Observer: A lot of graduating Fordham students—myself included—are applying for assistant positions now. Should your book serve as a word of caution? Is there any advice you’d like to give students interviewing for these positions?

CP: I don’t think the book should serve as a word of caution. I think there’s something hopeful about the book. The women characters, these assistants, they form a bond, a kinship. When you’re in these entry-level jobs just out of college, it’s really important to network with your peers and make friends, because you’re all going to be moving up together. As you get older and you’re hitting more of a mid-level and upper-level strata, it’s going to be those relationships that come back around where people will go to bat for you, or make a recommendation for you. It’s important to keep a sense of community, which is difficult because a lot of these positions are so competitive, especially if you’re in an internship with someone else and you might sort of be pitted against one another.

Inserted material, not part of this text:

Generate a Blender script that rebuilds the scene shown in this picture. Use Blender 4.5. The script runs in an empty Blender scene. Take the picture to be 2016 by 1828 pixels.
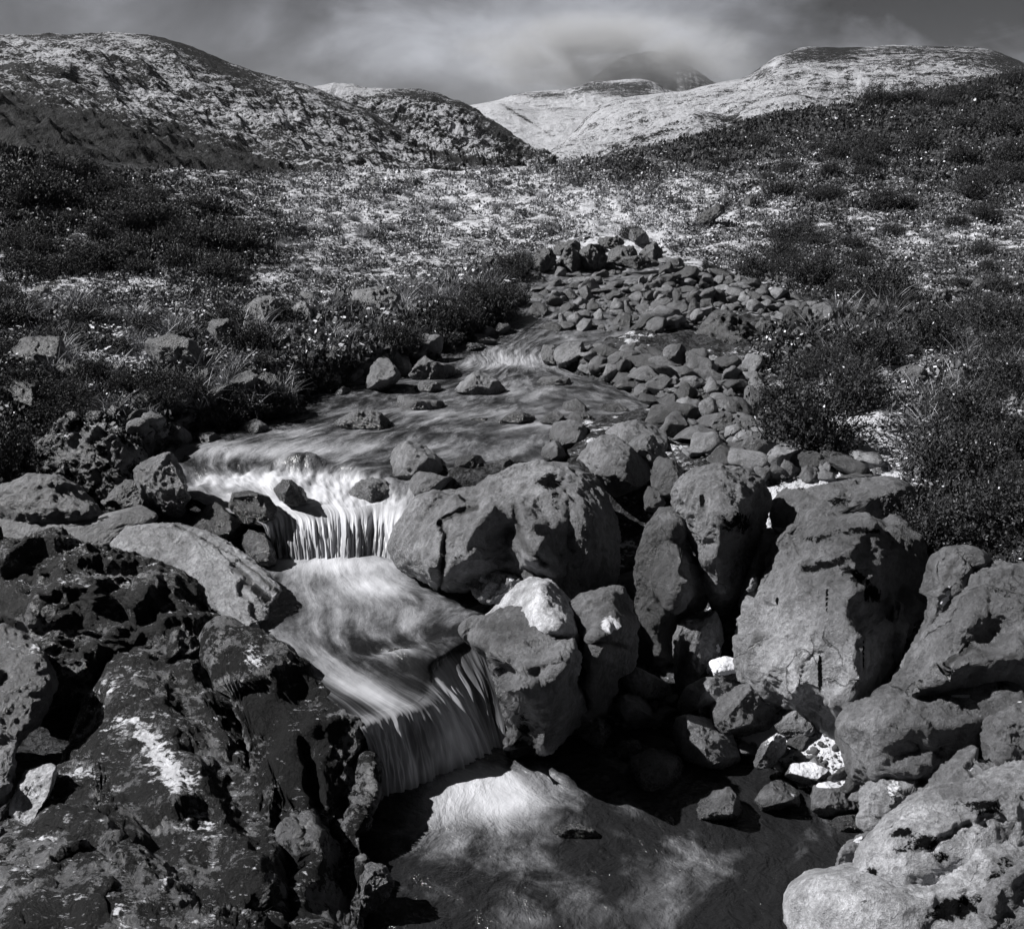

But I think it’s really important to be above that.

A huge piece of advice I would give to anyone starting out is, regardless of what your position is, always take the opportunity to make a good impression on everybody. Learn people’s names, say good morning, greet them at the water cooler. Just be a presence. Let them know that you are someone to be counted on if something comes up and they need someone in a jiffy. After I was no longer an intern or assistant, when I would see these younger people coming in, sometimes if they had a bad attitude or seemed pissed off to do stuff that they thought was below them, people noticed. People do notice that, so I would try to fight against that urge even if you’re feeling frustrated.

Observer: Do you have an assistant now?

CP: [Laughs.] No, I’m not quite there yet. That would be ironic, right? I don’t know if I’ll ever have one—although I would maybe have an assistant to help me with social media, because I’m not good at that. I just read an article that there’s a new freelance title coming up called millennial consultant, and these people are making a lot of money just consulting on behalf of millennials to these companies because that’s who people want to reach. It’s such a coveted demographic. I’m aged out of being that but oh my goodness, if I were in the Class of 2016 at Fordham, I would pursue being a millennial consultant. Know your power, millennials! Know your power!